• GOAL OF THE EXERCISE
Repeat exactly the lines running from the first line of the data to the line containing "def R(d): return math.radians(d)", both ends included, and nothing else; drop the pictures.

• DATASET CONTENT
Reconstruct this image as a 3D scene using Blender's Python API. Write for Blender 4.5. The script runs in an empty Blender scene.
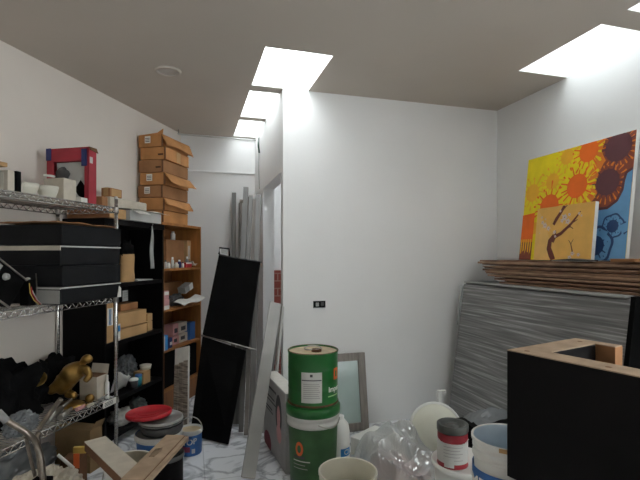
import bpy, bmesh, math, random
from mathutils import Vector, Matrix, Euler, noise
random.seed(7)
PI = math.pi
scene = bpy.context.scene
COL = scene.collection
def R(d): return math.radians(d)

# ------------------------------------------------------------------ frames
EYE, F, CX, CY = 1.36, 450.0, 320.0, 256.0          # eye height and the camera's own numbers
CEIL = 2.65
O = Vector((-0.285, 3.464, 0.0))                    # outer corner of the middle wall and the partition
AR = math.atan2(0.277, 0.961)                       # the room's axes
E1 = Vector((math.cos(AR), math.sin(AR), 0)); E2 = Vector((-math.sin(AR), math.cos(AR), 0))
W0 = Vector((-1.468, 4.72, 0.0))                    # far end of the left wall
AL = -math.atan2(0.213, 0.977)
LN = Vector((math.cos(AL), math.sin(AL), 0)); LF = Vector((-math.sin(AL), math.cos(AL), 0))
def Lp(s, t, z=0.0): return W0 - LF*s + LN*t + Vector((0, 0, z))      # s back along the left wall, t away from it
def Rp(a, b, z=0.0): return O + E1*a + E2*b + Vector((0, 0, z))
def pix(u, v, d): return Vector(((u-CX)/F*d, d, EYE+(CY-v)/F*d))
def pixz(u, v, z):
    d = (EYE-z)*F/(v-CY); return pix(u, v, d)
def onL(u, v, t):                                    # (s, z) of the sight line on the plane t from the left wall
    k = (u-CX)/F
    p = W0+LN*t
    s = (p.x-k*p.y)/(LF.x-k*LF.y)
    d = p.y-LF.y*s
    return s, EYE+(CY-v)/F*d

# ------------------------------------------------------------------ materials
MATS = {}
def mat(name, col, rough=0.6, metal=0.0, var=0.08, scale=8.0, bump=0.0, bscale=40.0, spec=0.4, stretch=None, col2=None, trans=0.0):
    if name in MATS: return MATS[name]
    m = bpy.data.materials.new(name); m.use_nodes = True
    nt = m.node_tree; bs = nt.nodes['Principled BSDF']
    bs.inputs['Roughness'].default_value = rough
    bs.inputs['Metallic'].default_value = metal
    bs.inputs['Specular IOR Level'].default_value = spec
    tc = nt.nodes.new('ShaderNodeTexCoord'); mp = nt.nodes.new('ShaderNodeMapping')
    nt.links.new(tc.outputs['Object'], mp.inputs['Vector'])
    if stretch: mp.inputs['Scale'].default_value = stretch
    no = nt.nodes.new('ShaderNodeTexNoise'); no.inputs['Scale'].default_value = scale; no.inputs['Detail'].default_value = 4
    nt.links.new(mp.outputs['Vector'], no.inputs['Vector'])
    mx = nt.nodes.new('ShaderNodeMix'); mx.data_type = 'RGBA'
    c1 = tuple(max(0, c*(1-var)) for c in col); c2 = col2 or tuple(min(1, c*(1+var)) for c in col)
    mx.inputs[6].default_value = (*c1, 1); mx.inputs[7].default_value = (*c2, 1)
    rp = nt.nodes.new('ShaderNodeMapRange'); rp.inputs[1].default_value = .35; rp.inputs[2].default_value = .65
    nt.links.new(no.outputs['Fac'], rp.inputs[0]); nt.links.new(rp.outputs[0], mx.inputs[0])
    nt.links.new(mx.outputs[2], bs.inputs['Base Color'])
    if bump:
        n2 = nt.nodes.new('ShaderNodeTexNoise'); n2.inputs['Scale'].default_value = bscale; n2.inputs['Detail'].default_value = 3
        nt.links.new(mp.outputs['Vector'], n2.inputs['Vector'])
        bp = nt.nodes.new('ShaderNodeBump'); bp.inputs['Strength'].default_value = bump; bp.inputs['Distance'].default_value = .01
        nt.links.new(n2.outputs['Fac'], bp.inputs['Height']); nt.links.new(bp.outputs['Normal'], bs.inputs['Normal'])
    MATS[name] = m
    return m

WALL = mat('wall_paint', (.79, .79, .79), .85, var=.02, scale=1.5, bump=.05, bscale=60)
WALLW = mat('wall_paint_left', (.71, .655, .60), .85, var=.03, scale=1.5, bump=.05, bscale=60)
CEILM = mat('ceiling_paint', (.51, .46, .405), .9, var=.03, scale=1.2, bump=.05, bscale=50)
SHAFT = mat('shaft_paint', (.86, .87, .87), .8, var=.01)
WHITE = mat('white_plastic', (.78, .78, .75), .4, var=.03)
CREAM = mat('cream_plastic', (.66, .64, .55), .45, var=.06)
PAPER = mat('paper_white', (.72, .71, .67), .8, var=.05, scale=20)
PAPERC = mat('paper_cream', (.55, .50, .42), .8, var=.08, scale=14)
CARD = mat('cardboard', (.47, .22, .08), .85, var=.18, scale=6, bump=.06)
CARDL = mat('cardboard_light', (.47, .285, .13), .85, var=.1, scale=6, bump=.06)
CARDD = mat('cardboard_dark', (.16, .075, .035), .85, var=.15, scale=6, bump=.06)
CARDM = mat('cardboard_mid', (.32, .155, .068), .85, var=.15, scale=6, bump=.06)
WOOD = mat('orange_wood', (.33, .135, .035), .5, var=.2, scale=5, stretch=(6, 6, .6), bump=.03)
WOODIN = mat('brown_wood', (.24, .10, .035), .55, var=.2, scale=5, stretch=(6, 6, .6))
HARD = mat('hardboard', (.20, .115, .072), .8, var=.35, scale=6)
HARDL = mat('hardboard_pale', (.36, .235, .155), .8, var=.2, scale=10)
RAWW = mat('raw_wood', (.40, .29, .20), .75, var=.15, scale=5, stretch=(3, 3, 20), bump=.05)
BLACK = mat('black_laminate', (.005, .0045, .005), .5, var=.2, spec=.1)
BLACKM = mat('black_matt', (.004, .004, .0042), .75, var=.3, spec=.08, bump=.05)
BLACKF = mat('black_fabric', (.006, .006, .0065), .95, var=.4, scale=12, bump=.5, bscale=30, spec=.1)
BLACKB = mat('black_card', (.010, .0105, .012), .6, var=.15, spec=.15)
WORN = mat('worn_chrome', (.25, .215, .18), .32, 1.0, var=.25, scale=25)
CHROME = mat('chrome', (.62, .61, .59), .25, 1.0, var=.05)
STEEL = mat('brushed_steel', (.42, .40, .37), .38, 1.0, var=.12, scale=10)
ALU = mat('aluminium', (.17, .165, .16), .5, .4, var=.15, scale=4, stretch=(12, 12, .6))
GREYW = mat('grey_wood', (.25, .225, .205), .7, var=.15, scale=6, stretch=(8, 8, 1))
PLANKW = mat('primed_white', (.38, .38, .37), .6, var=.06, scale=5)
GREEN = mat('drum_green', (.014, .12, .026), .32, var=.15, scale=6)
GREEND = mat('drum_green_dark', (.035, .10, .035), .45, var=.25, scale=7)
RED = mat('red_plastic', (.46, .018, .028), .4, var=.1)
REDC = mat('red_card', (.36, .03, .045), .55, var=.15)
BLUE = mat('blue_print', (.035, .13, .36), .45, var=.15)
BLUEB = mat('blue_bright', (.03, .24, .60), .45, var=.1)
NAVY = mat('navy_print', (.018, .028, .12), .5, var=.2)
GREY = mat('grey_plastic', (.30, .30, .29), .5, var=.1)
GREYD = mat('dark_grey', (.07, .07, .072), .5, var=.15)
GREYL = mat('light_grey', (.52, .52, .50), .6, var=.06)
GOLD = mat('gold_paint', (.36, .215, .06), .36, .7, var=.35, scale=14)
ORANGE = mat('orange_print', (.62, .12, .03), .5, var=.1)
PINK = mat('pink_print', (.58, .30, .30), .6, var=.1)
YELLOW = mat('yellow_print', (.62, .42, .10), .6, var=.1)
INK = mat('ink', (.07, .07, .075), .7, var=.1)
TANLID = mat('tan_lid', (.50, .40, .26), .5, var=.2, scale=12)
RUST = mat('rust', (.10, .045, .02), .8, var=.4, scale=30)
CONC = mat('pale_green_glass', (.42, .52, .50), .15, var=.03, spec=.6)
STONE = mat('stone_strip', (.22, .17, .13), .6, var=.45, scale=12, stretch=(1, 1, 8), col2=(.42, .36, .30))
TEAL = mat('teal', (.03, .28, .36), .4)
CREAMPL = mat('ivory_plastic', (.70, .70, .60), .45, var=.03)
REDBRICK = None

def brick_mat():
    m = bpy.data.materials.new('brick_tile'); m.use_nodes = True; nt = m.node_tree; bs = nt.nodes['Principled BSDF']
    tc = nt.nodes.new('ShaderNodeTexCoord'); mp = nt.nodes.new('ShaderNodeMapping'); mp.inputs['Rotation'].default_value = (R(90), 0, 0)
    br = nt.nodes.new('ShaderNodeTexBrick'); br.inputs['Color1'].default_value = (.20, .03, .02, 1); br.inputs['Color2'].default_value = (.26, .05, .035, 1)
    br.inputs['Mortar'].default_value = (.30, .16, .13, 1); br.inputs['Scale'].default_value = 3; br.inputs['Mortar Size'].default_value = .02
    nt.links.new(tc.outputs['Object'], mp.inputs['Vector']); nt.links.new(mp.outputs['Vector'], br.inputs['Vector'])
    nt.links.new(br.outputs['Color'], bs.inputs['Base Color']); bs.inputs['Roughness'].default_value = .6
    return m
def marble_mat():
    m = bpy.data.materials.new('marble_tile'); m.use_nodes = True; nt = m.node_tree; bs = nt.nodes['Principled BSDF']
    tc = nt.nodes.new('ShaderNodeTexCoord')
    no = nt.nodes.new('ShaderNodeTexNoise'); no.inputs['Scale'].default_value = 2.2; no.inputs['Detail'].default_value = 6; no.inputs['Distortion'].default_value = 1.6
    nt.links.new(tc.outputs['Object'], no.inputs['Vector'])
    ab = nt.nodes.new('ShaderNodeMath'); ab.operation = 'SUBTRACT'; ab.inputs[1].default_value = .5
    a2 = nt.nodes.new('ShaderNodeMath'); a2.operation = 'ABSOLUTE'
    nt.links.new(no.outputs['Fac'], ab.inputs[0]); nt.links.new(ab.outputs[0], a2.inputs[0])
    cr = nt.nodes.new('ShaderNodeValToRGB'); e = cr.color_ramp.elements
    e[0].position = 0; e[0].color = (.40, .42, .45, 1); e[1].position = .05; e[1].color = (.80, .82, .85, 1)
    nt.links.new(a2.outputs[0], cr.inputs[0])
    br = nt.nodes.new('ShaderNodeTexBrick'); br.offset = 0; br.inputs['Color1'].default_value = (1, 1, 1, 1); br.inputs['Color2'].default_value = (1, 1, 1, 1)
    br.inputs['Mortar'].default_value = (.75, .75, .75, 1); br.inputs['Scale'].default_value = 1; br.inputs['Mortar Size'].default_value = .004
    br.inputs['Brick Width'].default_value = .6; br.inputs['Row Height'].default_value = .6
    nt.links.new(tc.outputs['Object'], br.inputs['Vector'])
    mx = nt.nodes.new('ShaderNodeMix'); mx.data_type = 'RGBA'; mx.blend_type = 'MULTIPLY'; mx.inputs[0].default_value = 1
    nt.links.new(cr.outputs[0], mx.inputs[6]); nt.links.new(br.outputs['Color'], mx.inputs[7]); nt.links.new(mx.outputs[2], bs.inputs['Base Color'])
    bs.inputs['Roughness'].default_value = .25
    return m
def film_mat(name, col, tr, rough=.18, gl=.25, tint=(.95, .97, .97)):
    m = bpy.data.materials.new(name); m.use_nodes = True; nt = m.node_tree
    out = nt.nodes['Material Output']; nt.nodes.remove(nt.nodes['Principled BSDF'])
    t = nt.nodes.new('ShaderNodeBsdfTransparent'); t.inputs[0].default_value = (*tint, 1)
    d = nt.nodes.new('ShaderNodeBsdfDiffuse'); d.inputs[0].default_value = (*col, 1)
    tl = nt.nodes.new('ShaderNodeBsdfTranslucent'); tl.inputs[0].default_value = (*col, 1)
    g = nt.nodes.new('ShaderNodeBsdfGlossy'); g.inputs[0].default_value = (1, 1, 1, 1); g.inputs['Roughness'].default_value = rough
    m0 = nt.nodes.new('ShaderNodeMixShader'); m0.inputs[0].default_value = .4
    m1 = nt.nodes.new('ShaderNodeMixShader'); m1.inputs[0].default_value = tr
    m2 = nt.nodes.new('ShaderNodeMixShader'); m2.inputs[0].default_value = gl
    nt.links.new(d.outputs[0], m0.inputs[1]); nt.links.new(tl.outputs[0], m0.inputs[2])
    nt.links.new(m0.outputs[0], m1.inputs[1]); nt.links.new(t.outputs[0], m1.inputs[2])
    nt.links.new(m1.outputs[0], m2.inputs[1]); nt.links.new(g.outputs[0], m2.inputs[2])
    nt.links.new(m2.outputs[0], out.inputs[0])
    return m
def wrap_mat():
    m = bpy.data.materials.new('grey_stretch_wrap'); m.use_nodes = True; nt = m.node_tree; bs = nt.nodes['Principled BSDF']
    tc = nt.nodes.new('ShaderNodeTexCoord'); mp = nt.nodes.new('ShaderNodeMapping')
    mp.inputs['Rotation'].default_value = (R(-9), 0, 0); mp.inputs['Scale'].default_value = (1, 1.1, 42)
    nt.links.new(tc.outputs['Object'], mp.inputs['Vector'])
    no = nt.nodes.new('ShaderNodeTexNoise'); no.inputs['Scale'].default_value = 1.6; no.inputs['Detail'].default_value = 5; no.inputs['Distortion'].default_value = .4
    nt.links.new(mp.outputs['Vector'], no.inputs['Vector'])
    cr = nt.nodes.new('ShaderNodeValToRGB'); e = cr.color_ramp.elements
    e[0].position = .38; e[0].color = (.145, .145, .147, 1); e[1].position = .72; e[1].color = (.48, .48, .48, 1)
    x = e.new(.55); x.color = (.235, .233, .232, 1)
    nt.links.new(no.outputs['Fac'], cr.inputs[0]); nt.links.new(cr.outputs[0], bs.inputs['Base Color'])
    bp = nt.nodes.new('ShaderNodeBump'); bp.inputs['Strength'].default_value = .6; bp.inputs['Distance'].default_value = .006
    nt.links.new(no.outputs['Fac'], bp.inputs['Height']); nt.links.new(bp.outputs['Normal'], bs.inputs['Normal'])
    bs.inputs['Roughness'].default_value = .45
    return m
BRICK = brick_mat(); MARBLE = marble_mat(); WRAP = wrap_mat()
FILM = film_mat('clear_film', (.74, .76, .76), .42, gl=.16)
FILMG = film_mat('grey_film', (.30, .32, .34), .25, gl=.06)
GLASS = film_mat('skylight_glass', (.9, .9, .9), 1.0, .05, .04, (1, 1, 1))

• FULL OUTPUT
Reconstruct this image as a 3D scene using Blender's Python API. Write for Blender 4.5. The script runs in an empty Blender scene.
import bpy, bmesh, math, random
from mathutils import Vector, Matrix, Euler, noise
random.seed(7)
PI = math.pi
scene = bpy.context.scene
COL = scene.collection
def R(d): return math.radians(d)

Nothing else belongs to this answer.